- **What is asked**
Transcribe the material below exactly as it appears.

- **Supplied data**
::::::::::
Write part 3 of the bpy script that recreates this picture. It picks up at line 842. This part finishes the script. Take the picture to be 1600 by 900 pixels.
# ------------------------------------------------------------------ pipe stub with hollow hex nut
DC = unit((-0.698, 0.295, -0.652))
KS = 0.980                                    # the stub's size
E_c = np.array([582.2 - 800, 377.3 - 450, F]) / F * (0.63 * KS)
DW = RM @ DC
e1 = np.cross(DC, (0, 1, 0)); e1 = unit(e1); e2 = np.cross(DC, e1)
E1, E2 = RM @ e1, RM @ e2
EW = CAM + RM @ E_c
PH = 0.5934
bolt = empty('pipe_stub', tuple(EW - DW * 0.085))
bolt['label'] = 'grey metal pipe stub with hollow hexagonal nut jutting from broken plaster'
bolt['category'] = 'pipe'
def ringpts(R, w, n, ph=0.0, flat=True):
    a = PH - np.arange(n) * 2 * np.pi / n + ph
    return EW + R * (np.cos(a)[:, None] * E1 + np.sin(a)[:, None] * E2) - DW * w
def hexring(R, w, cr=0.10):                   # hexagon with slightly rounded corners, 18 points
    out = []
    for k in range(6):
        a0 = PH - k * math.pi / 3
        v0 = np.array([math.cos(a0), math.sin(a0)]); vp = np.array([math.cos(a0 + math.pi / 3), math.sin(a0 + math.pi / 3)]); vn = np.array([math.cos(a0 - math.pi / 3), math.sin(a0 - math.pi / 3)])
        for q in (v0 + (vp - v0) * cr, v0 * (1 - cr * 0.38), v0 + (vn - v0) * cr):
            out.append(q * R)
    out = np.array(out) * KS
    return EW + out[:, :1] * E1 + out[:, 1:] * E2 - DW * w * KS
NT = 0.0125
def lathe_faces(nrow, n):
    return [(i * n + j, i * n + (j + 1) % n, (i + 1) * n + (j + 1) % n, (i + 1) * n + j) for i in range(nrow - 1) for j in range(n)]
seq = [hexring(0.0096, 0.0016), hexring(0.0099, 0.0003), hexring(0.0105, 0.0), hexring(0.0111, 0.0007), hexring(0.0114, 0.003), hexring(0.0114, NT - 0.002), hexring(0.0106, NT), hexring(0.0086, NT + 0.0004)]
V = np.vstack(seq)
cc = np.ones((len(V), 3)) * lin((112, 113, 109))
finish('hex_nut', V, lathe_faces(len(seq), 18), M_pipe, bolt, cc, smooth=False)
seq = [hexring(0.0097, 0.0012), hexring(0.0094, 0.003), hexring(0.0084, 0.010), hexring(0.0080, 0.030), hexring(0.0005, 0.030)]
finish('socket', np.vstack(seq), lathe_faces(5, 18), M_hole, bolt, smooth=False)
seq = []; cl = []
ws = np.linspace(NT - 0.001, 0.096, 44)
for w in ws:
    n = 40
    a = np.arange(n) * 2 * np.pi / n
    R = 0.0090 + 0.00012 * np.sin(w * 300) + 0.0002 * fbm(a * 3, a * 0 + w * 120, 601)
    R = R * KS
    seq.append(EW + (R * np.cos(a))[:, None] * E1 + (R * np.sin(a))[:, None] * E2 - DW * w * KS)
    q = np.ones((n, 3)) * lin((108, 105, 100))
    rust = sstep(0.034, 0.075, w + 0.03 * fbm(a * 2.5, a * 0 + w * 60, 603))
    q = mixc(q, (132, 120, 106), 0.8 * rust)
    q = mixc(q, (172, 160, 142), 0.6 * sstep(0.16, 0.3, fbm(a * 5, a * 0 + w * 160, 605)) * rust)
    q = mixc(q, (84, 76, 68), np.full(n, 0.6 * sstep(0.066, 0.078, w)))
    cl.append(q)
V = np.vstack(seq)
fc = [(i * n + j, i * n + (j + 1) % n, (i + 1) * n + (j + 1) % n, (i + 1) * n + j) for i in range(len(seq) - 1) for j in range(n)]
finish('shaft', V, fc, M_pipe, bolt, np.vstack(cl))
::::::::::
- **Solution for this task**
Write part 3 of the bpy script that recreates this picture. It picks up at line 842. This part finishes the script. Take the picture to be 1600 by 900 pixels.
# ------------------------------------------------------------------ pipe stub with hollow hex nut
DC = unit((-0.698, 0.295, -0.652))
KS = 0.980                                    # the stub's size
E_c = np.array([582.2 - 800, 377.3 - 450, F]) / F * (0.63 * KS)
DW = RM @ DC
e1 = np.cross(DC, (0, 1, 0)); e1 = unit(e1); e2 = np.cross(DC, e1)
E1, E2 = RM @ e1, RM @ e2
EW = CAM + RM @ E_c
PH = 0.5934
bolt = empty('pipe_stub', tuple(EW - DW * 0.085))
bolt['label'] = 'grey metal pipe stub with hollow hexagonal nut jutting from broken plaster'
bolt['category'] = 'pipe'
def ringpts(R, w, n, ph=0.0, flat=True):
    a = PH - np.arange(n) * 2 * np.pi / n + ph
    return EW + R * (np.cos(a)[:, None] * E1 + np.sin(a)[:, None] * E2) - DW * w
def hexring(R, w, cr=0.10):                   # hexagon with slightly rounded corners, 18 points
    out = []
    for k in range(6):
        a0 = PH - k * math.pi / 3
        v0 = np.array([math.cos(a0), math.sin(a0)]); vp = np.array([math.cos(a0 + math.pi / 3), math.sin(a0 + math.pi / 3)]); vn = np.array([math.cos(a0 - math.pi / 3), math.sin(a0 - math.pi / 3)])
        for q in (v0 + (vp - v0) * cr, v0 * (1 - cr * 0.38), v0 + (vn - v0) * cr):
            out.append(q * R)
    out = np.array(out) * KS
    return EW + out[:, :1] * E1 + out[:, 1:] * E2 - DW * w * KS
NT = 0.0125
def lathe_faces(nrow, n):
    return [(i * n + j, i * n + (j + 1) % n, (i + 1) * n + (j + 1) % n, (i + 1) * n + j) for i in range(nrow - 1) for j in range(n)]
seq = [hexring(0.0096, 0.0016), hexring(0.0099, 0.0003), hexring(0.0105, 0.0), hexring(0.0111, 0.0007), hexring(0.0114, 0.003), hexring(0.0114, NT - 0.002), hexring(0.0106, NT), hexring(0.0086, NT + 0.0004)]
V = np.vstack(seq)
cc = np.ones((len(V), 3)) * lin((112, 113, 109))
finish('hex_nut', V, lathe_faces(len(seq), 18), M_pipe, bolt, cc, smooth=False)
seq = [hexring(0.0097, 0.0012), hexring(0.0094, 0.003), hexring(0.0084, 0.010), hexring(0.0080, 0.030), hexring(0.0005, 0.030)]
finish('socket', np.vstack(seq), lathe_faces(5, 18), M_hole, bolt, smooth=False)
seq = []; cl = []
ws = np.linspace(NT - 0.001, 0.096, 44)
for w in ws:
    n = 40
    a = np.arange(n) * 2 * np.pi / n
    R = 0.0090 + 0.00012 * np.sin(w * 300) + 0.0002 * fbm(a * 3, a * 0 + w * 120, 601)
    R = R * KS
    seq.append(EW + (R * np.cos(a))[:, None] * E1 + (R * np.sin(a))[:, None] * E2 - DW * w * KS)
    q = np.ones((n, 3)) * lin((108, 105, 100))
    rust = sstep(0.034, 0.075, w + 0.03 * fbm(a * 2.5, a * 0 + w * 60, 603))
    q = mixc(q, (132, 120, 106), 0.8 * rust)
    q = mixc(q, (172, 160, 142), 0.6 * sstep(0.16, 0.3, fbm(a * 5, a * 0 + w * 160, 605)) * rust)
    q = mixc(q, (84, 76, 68), np.full(n, 0.6 * sstep(0.066, 0.078, w)))
    cl.append(q)
V = np.vstack(seq)
fc = [(i * n + j, i * n + (j + 1) % n, (i + 1) * n + (j + 1) % n, (i + 1) * n + j) for i in range(len(seq) - 1) for j in range(n)]
finish('shaft', V, fc, M_pipe, bolt, np.vstack(cl))